Eine Eigenschaft, die Artur Jussupow, deutsch-russischer Schach-Großmeister, dem Nachwuchsspieler abtrainierte. «Das hat er über die Jahre sehr gut ausgeglichen», sagte Vökler und betont: «Die schnelle Auffassungsgabe ist noch da, die blitzschnelle Berechnung. Aber er spielt natürlich viel überlegter und kommt jetzt häufiger auch in Zeitnot, weil ihn jetzt eben die Komplexität des Spiels erreicht hat.» Etwas, das auch Besou zu schaffen macht. Anstrengend sei das Training, sagte er, «aber Spaß macht es mir auch». In Kroatien soll er hauptsächlich lernen.

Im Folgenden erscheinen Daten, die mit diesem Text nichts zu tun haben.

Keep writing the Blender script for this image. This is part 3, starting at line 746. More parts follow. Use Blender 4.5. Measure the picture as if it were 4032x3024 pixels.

Einen festen Platz im engen Kreis der Nationalmannschaft bekommt Besou vorerst nicht. «Da gibt es momentan die sechs Hauptkandidaten», sagt Neu-Schachbundestrainer Jan Gustafsson in einem Twitch-Stream. «Das kann sich natürlich ändern, wenn jemand anderes einen Sprung macht. Also die Tür ist da für keinen zu.» Langfristig traut Vökler ihm einen solchen Platz allerdings zu: «Ich rechne damit, dass er das tatsächlich in fünf Jahren erreichen kann, wenn die Entwicklung annähernd so weitergeht.» Dann wäre Besou 16 Jahre alt – und schon einer der Großen.